The Boyfriend Effect, generally, is reversed. In this trend, women post flattering photos of themselves before dating and less-flattering photos after.
What It Tells Us
The implication of the “Girlfriend Effect” is that the man looks more put-together, more confident, and more attractive due to the influence of the woman. This has resulted in some applauding what once was called a “woman’s touch,” but it has also resulted in some criticizing the cookie-cutter, Instagram ready styles that have been impressed on the men.
The implication of the “Boyfriend Effect” is that men are exhausting, that men are not helpful to their (the ladies) image, and that men are the cause for their (the ladies) lack of, what this generation has termed, “self-care.” There isn’t really a whole lot of push back on this one simply due to the fact that there is a certain level of truth in it for certain relationships and our culture is so used to painting men in a bad light anyway.
Now, here’s where I get to get into trouble. While men indeed are notoriously known for not being the most fashionable and while woman typically are, why do we see the need today, primarily among the ladies, to highlight the areas that men struggle in and to blame men for the realities and for the struggles that are naturally a part of married life, of the busy life, and of getting older.

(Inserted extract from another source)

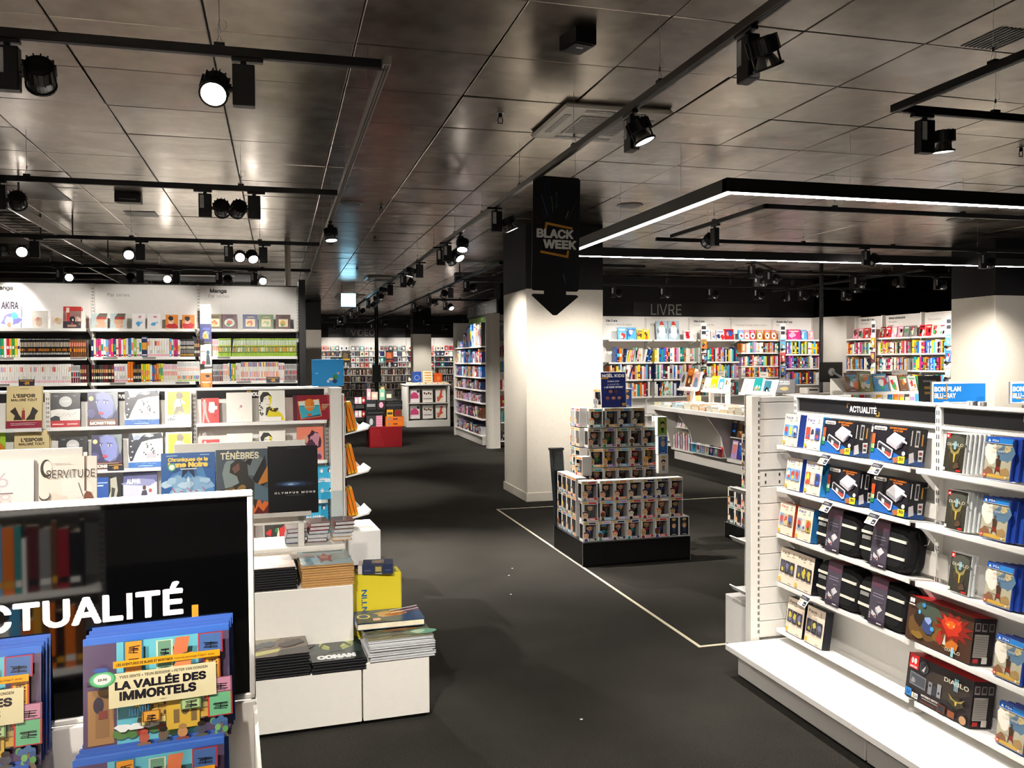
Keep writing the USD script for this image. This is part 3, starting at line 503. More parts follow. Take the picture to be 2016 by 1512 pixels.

With that being said, they are indeed areas that we all could improve in, but that should begin with more personal honesty and less of trying to point the finger at somebody, or anybody. else.
1 Samuel 16:7 says, “But the LORD said unto Samuel, Look not on his countenance, or on the height of his stature; because I have refused him: for the LORD seeth not as man seeth; for man looketh on the outward appearance, but the LORD looketh on the heart.”
1 Timothy 4:8 says, “For bodily exercise profiteth little: but godliness is profitable unto all things, having promise of the life that now is, and of that which is to come.”